The figure is mostly complete, except I had to repaint the face so I popped it off and a quick bath in rubbing alcohol took the old acrylic right off. The head is still in progress. The missing head was bothering me a little so I added a place holder for the time being.




The mud is a mix of Acrylic Gel, MIG Pigments, sand, fine dirt, and drywall mud. The stuff is mixed to a dry crumbly paste and applied with an old brush and small putty tool. There are two different mixtures shown. The first application was a darker mix with more MIG Dark Mud and over that was applied a mix that had more Dried Mud. The mud splats are European Dust and Dried Mud mixed with Turpenoid and flicked on with an old brush.
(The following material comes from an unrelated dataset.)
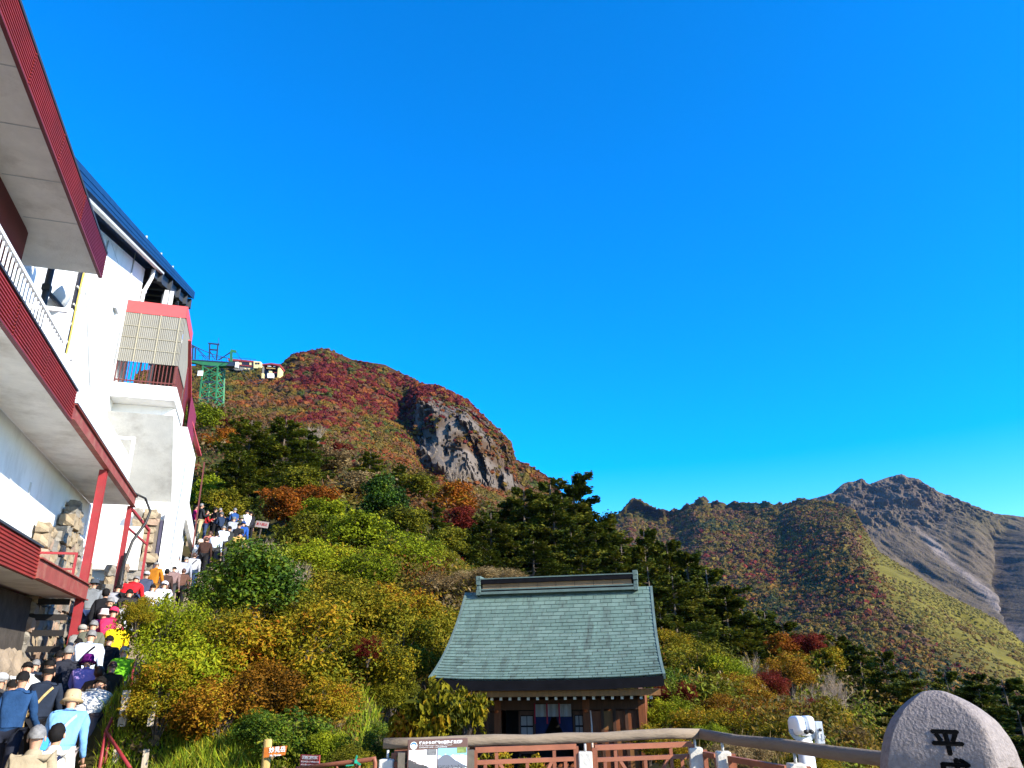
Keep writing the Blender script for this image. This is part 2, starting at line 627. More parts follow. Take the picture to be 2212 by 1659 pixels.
bush_spec('amber', 1620, 1510, 48, 18, 'rust-brown bush below the first bare grey tree', 'FINE', .6)
bush_spec('ochre', 1400, 1600, 40, 11, 'gold brush behind the fence, left of the corner', 'FINE', .8)
bush_spec('ochre', 1460, 1625, 40, 10, 'gold brush behind the right fence panel', 'FINE', .8)
bush_spec('tan', 1600, 1630, 50, 9.6, 'dry straw brush under the right log rail', 'FINE', .6)
bush_spec('ochre', 1750, 1650, 50, 9, 'gold brush behind the binoculars post', 'FINE', .6)

# ================================================================== the land
def ico(sub):
    bm = bmesh.new()
    bmesh.ops.create_icosphere(bm, subdivisions=sub, radius=1.0)
    V = np.array([v.co[:] for v in bm.verts])
    Fq = np.array([[v.index for v in f.verts] for f in bm.faces])
    bm.free()
    return V, Fq


ICO1 = ico(2)   # 42 verts
ICO0 = ico(1)   # 12 verts


def lumps(P, Rad, Colr, rng, tmpl=ICO1, jit=0.3, flat=0.75, leaves=0, leaf=0.35, cvar=0.18):
    """many small tree crowns: a jagged dome each, roughened with loose leaf faces. Returns V, F(tri), per-face colour."""
    TV, TF = tmpl
    keep = TV[TF].mean(1)[:, 2] > -0.45
    TF = TF[keep]
    n = len(P)
    J = 1 + rng.uniform(-jit, jit, (n, len(TV), 1))
    a = rng.uniform(0, 6.283, n)
    ca, sa = np.cos(a), np.sin(a)
    T = TV[None] * J
    X = T[..., 0] * ca[:, None] - T[..., 1] * sa[:, None]
    Y = T[..., 0] * sa[:, None] + T[..., 1] * ca[:, None]
    Z = T[..., 2] * flat * rng.uniform(0.8, 1.2, (n, 1))
    V = np.stack([X, Y, Z], -1) * Rad[:, None, None] + P[:, None]
    F = (TF[None] + (np.arange(n) * len(TV))[:, None, None]).reshape(-1, 3)
    C = np.repeat(Colr, len(TF), 0) * rng.uniform(1 - cvar, 1 + cvar, (n * len(TF), 1))
    V = V.reshape(-1, 3)
    if leaves:
        d = rng.normal(size=(n, leaves, 3))
        d[..., 2] = np.abs(d[..., 2])
        d /= np.linalg.norm(d, axis=-1, keepdims=True)
        c = d * rng.uniform(0.9, 1.3, (n, leaves, 1)) * np.array([1, 1, flat])
        t1 = rng.normal(size=(n, leaves, 3))
        t2 = np.cross(d, t1)
        t1 = t1 / np.linalg.norm(t1, axis=-1, keepdims=True) * leaf
        t2 = t2 / (np.linalg.norm(t2, axis=-1, keepdims=True) + 1e-6) * leaf
        LV = np.stack([c - t1 * .9, c + t2 * .8, c + t1], 2) * Rad[:, None, None, None] + P[:, None, None]
        k = len(V)
        V = np.concatenate([V, LV.reshape(-1, 3)])
        F = np.concatenate([F, np.arange(n * leaves * 3).reshape(-1, 3) + k])
        C = np.concatenate([C, np.repeat(Colr, leaves, 0) * rng.uniform(1 - cvar * 1.6, 1 + cvar * 1.6, (n * leaves, 1))])
    return V, F, C


def grid_faces(nu, nv):
    i = np.arange(nu - 1)[:, None] * nv + np.arange(nv - 1)[None]
    i = i.ravel()
    return np.stack([i, i + nv, i + nv + 1, i + 1], 1)


def smooth1(a, k, axis):
    for _ in range(k):
        p = np.concatenate([a.take([0], axis), a, a.take([-1], axis)], axis)
        a = (p.take(range(0, a.shape[axis]), axis) + 2 * a + p.take(range(2, a.shape[axis] + 2), axis)) / 4
    return a


def hill_grid(table, nu, nv, sm=2, back=0.25):
    """table: {x: [(y, Y), ...] foot to crest}; rows spread evenly. Returns X,Y,Z grid and the parameters x, y."""
    xs = np.array(sorted(table))
    rows = len(next(iter(table.values())))
    A = np.array([[table[x][r] for r in range(rows)] for x in xs], float)       # (cols, rows, 2)
    U = np.linspace(xs[0], xs[-1], nu)
    G = np.stack([np.stack([np.interp(U, xs, A[:, r, k]) for r in range(rows)], 1) for k in (0, 1)], -1)
    crest = G[:, -1].copy()
    G = smooth1(G, sm, 0)
    G[:, -1, 0] = crest[:, 0]
    vv = np.linspace(0, rows - 1, nv)
    H = np.stack([np.stack([np.interp(vv, np.arange(rows), G[i, :, k]) for i in range(nu)]) for k in (0, 1)], -1)
    e = H[:, -1:].copy()
    H = smooth1(H, max(2, nv // (rows * 3)), 1)
    H[:, -1:] = e
    Pw = at_np(np.repeat(U[:, None], nv, 1), H[..., 0], H[..., 1])
    nb = max(4, int(nv * back))                                              # the far side falls away
    last = Pw[:, -1]
    away = last[:, :2] / np.linalg.norm(last[:, :2], axis=1, keepdims=True)
    k = np.arange(1, nb + 1) / nb
    span = (Pw[:, -1, 1] - Pw[:, 0, 1]).mean() * 0.8
    bk = np.zeros((nu, nb, 3))
    bk[..., :2] = last[:, None, :2] + away[:, None] * (k * span)[None, :, None]
    bk[..., 2] = last[:, None, 2] - (k ** 1.5 * span * 0.7)[None] - 0.4 * k[None]
    return np.concatenate([Pw, bk], 1), U, H, nv


def face_normals(Pg):
    du = np.gradient(Pg, axis=0)
    dv = np.gradient(Pg, axis=1)
    n = np.cross(du, dv)
    n /= np.linalg.norm(n, axis=-1, keepdims=True) + 1e-9
    return np.where(n[..., 2:] < 0, -n, n)


def lerp_col(a, b, t):
    return np.asarray(a) * (1 - t[..., None]) + np.asarray(b) * t[..., None]


PAL = dict(red=(.150, .018, .009), crimson=(.175, .016, .016), rust=(.165, .052, .009), olive=(.105, .082, .009), gold=(.20, .120, .010), green=(.042, .058, .006),
           dark=(.020, .029, .005), brown=(.105, .055, .022), tan=(.24, .165, .075), lime=(.17, .19, .012), grey=(.16, .13, .10))
PAL = {k: np.array(v) for k, v in PAL.items()}

M_ATTR = attr_mat('leaf_mass', rough=0.7, spec=0.15)
M_TERR = attr_mat('hill_ground', rough=0.9, spec=0.1, nvar=0.35, nscale=0.12, bump=0.6, bscale=1.5)
M_ROCKY = attr_mat('lava_rock', rough=0.9, spec=0.15, nvar=0.4, nscale=0.035, bump=0.9, bscale=8.0)


def patchy(P, f, rng, mix=.6):
    """0..1 numbers that hold together in patches, for picking species."""
    n = fbm(P * f, 3) + 0
    u = np.argsort(np.argsort(n)) / len(n)
    q = u * mix + rng.rand(len(P)) * (1 - mix)
    return np.argsort(np.argsort(q)) / len(q)


def sample_surface(Pg, n, rng, bias=1.6):
    """random points on the front of a grid, denser where the surface shows larger."""
    Q = Pg
    a, b, c = Q[:-1, :-1], Q[1:, :-1], Q[:-1, 1:]
    area = np.linalg.norm(np.cross(b - a, c - a), axis=-1)
    dist = np.linalg.norm(a, axis=-1)
    w = (area / dist ** bias).ravel()
    w /= w.sum()
    idx = rng.choice(len(w), n, p=w)
    i, j = np.unravel_index(idx, area.shape)
    fu, fv = rng.rand(n, 1), rng.rand(n, 1)
    return a[i, j] + (b - a)[i, j] * fu + (c - a)[i, j] * fv, i, j


# ---- the red hill with the cliff, behind the ropeway
T2 = {300: [(1040, 95), (930, 200), (868, 300), (828, 380), (800, 430)],
      430: [(1030, 95), (910, 200), (856, 300), (815, 380), (789, 430)],
      520: [(1020, 95), (910, 220), (856, 310), (818, 380), (789, 430)],
      605: [(1030, 100), (920, 220), (856, 310), (815, 380), (789, 425)],
      640: [(1030, 100), (920, 220), (852, 310), (802, 380), (764, 430)],
      705: [(1035, 105), (925, 220), (856, 310), (794, 380), (752, 430)],
      760: [(1040, 110), (935, 225), (868, 322), (806, 385), (776, 430)],
      830: [(1045, 112), (945, 235), (882, 338), (818, 392), (787, 425)],
      880: [(1060, 118), (965, 240), (915, 352), (852, 390), (812, 420)],
      912: [(1080, 125), (1032, 262), (892, 276), (850, 345), (829, 405)],
      945: [(1085, 130), (1040, 258), (895, 272), (855, 335), (833, 398)],
      1005: [(1100, 135), (1052, 256), (905, 272), (880, 320), (861, 385)],
      1060: [(1110, 140), (1066, 268), (948, 281), (925, 320), (908, 368)],
      1100: [(1130, 145), (1082, 286), (972, 300), (962, 325), (943, 350)],
      1113: [(1130, 150), (1085, 300), (1035, 318), (1005, 335), (988, 352)],
      1140: [(1140, 155), (1090, 290), (1050, 325), (1018, 345), (1003, 362)],
      1180: [(1160, 165), (1110, 295), (1070, 330), (1045, 355), (1026, 380)],
      1225: [(1190, 175), (1150, 300), (1120, 335), (1098, 365), (1078, 400)],
      1340: [(1260, 190), (1230, 310), (1215, 345), (1205, 390), (1195, 430)]}
rngT = np.random.RandomState(21)
G2, U2, H2, nv2 = hill_grid(T2, 420, 180, sm=2)
n2 = face_normals(G2)
steep = np.clip((0.72 - n2[..., 2]) / 0.2, 0, 1)
front = np.zeros(G2.shape[:2])
front[:, :nv2] = 1
yy2 = np.concatenate([H2[..., 0], np.repeat(H2[:, -1:, 0], G2.shape[1] - nv2, 1)], 1)
xx2 = np.repeat(U2[:, None], G2.shape[1], 1)
_cy = 962 + (xx2 - 1005) * .30
cl = np.exp(-(((xx2 - 1010) / 108) ** 6)) * np.exp(-(((yy2 - _cy) / 72) ** 4)) * front
ledge = fbm(np.stack([G2[..., 0] * .06, G2[..., 1] * .03, G2[..., 2] * .11], -1) + 17, 3)
cliff = np.clip(np.maximum(steep * 1.2, .8) * front * np.clip(cl * 1.9, 0, 1), 0, 1)
veg_on = np.clip((ledge + (xx2 - 1000) / 700 + .08) * 3.5, 0, .95)
col_n = fbm(np.stack([G2[..., 0] * .11 + G2[..., 2] * .03, G2[..., 1] * .05, G2[..., 2] * .03], -1), 4)
blk_n = fbm(np.stack([G2[..., 0] * .35, G2[..., 1] * .2, G2[..., 2] * .16], -1), 3)
big_n = fbm(np.stack([G2[..., 0] * .022, G2[..., 1] * .012, G2[..., 2] * .01], -1), 4)
edge = np.ones(G2.shape[1])
edge[nv2 - 10:nv2 + 1] = np.linspace(1, 0.1, 11)
G2[..., 1] += -(np.round(col_n * 3.5) / 3.5 * 17.0 + np.round(blk_n * 3) / 3 * 4.5) * cliff
G2[..., 1] += big_n * 16 * edge[None] * front * (1 - cliff)
G2[..., 2] += (big_n * 3.5 + blk_n * 0.8) * edge[None] * (1 - cliff)
rk = np.array([.125, .102, .084])
gc = lerp_col(PAL['brown'] * 0.55, rk, cliff * (1 - veg_on * .8))
gc = gc * (1 + 0.25 * blk_n[..., None])
me = np_mesh('hill', G2.reshape(-1, 3), grid_faces(*G2.shape[:2])[:, ::-1], M_TERR, col=gc.reshape(-1, 3), smooth=False)
tag(obj('hill', me), 'steep autumn hill with a grey cliff on its right shoulder', None, None, 'structure')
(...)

The chain, I can’t explain what happened there. I used Matte Gel Medium thinned with water to fix the chain. The water activated something in the brass and it leeched. I’m going to have to touch this up with paint and washes. Not thrilled it happened but fixable.

And as soon as these photos were taken, I picked up the Goblin and the ankle sheered right off. This is the fourth time I have had to fix some broken piece of plastic on this kit. I can’t imagine how reliable a real Goblin would be.



Final Touches

In the home stretch now. Tall grasses are roots from annuals pulled out for the season. They were cut, glued to the base and airbrushed with Tamiya acrylics. The snow is a mixture of Woodland Scenics Snow (which is finely shredded plastic) and Acrylic Gel. The paste was applied with a spatula, smoothed out with an brush dipped in water, and built up in several layers. Through static electricity, the plastic wanted to stick to everything and required several blasts with an air compressor. The muddy snow was achieved by applying oil washes around the border between the snow and mud.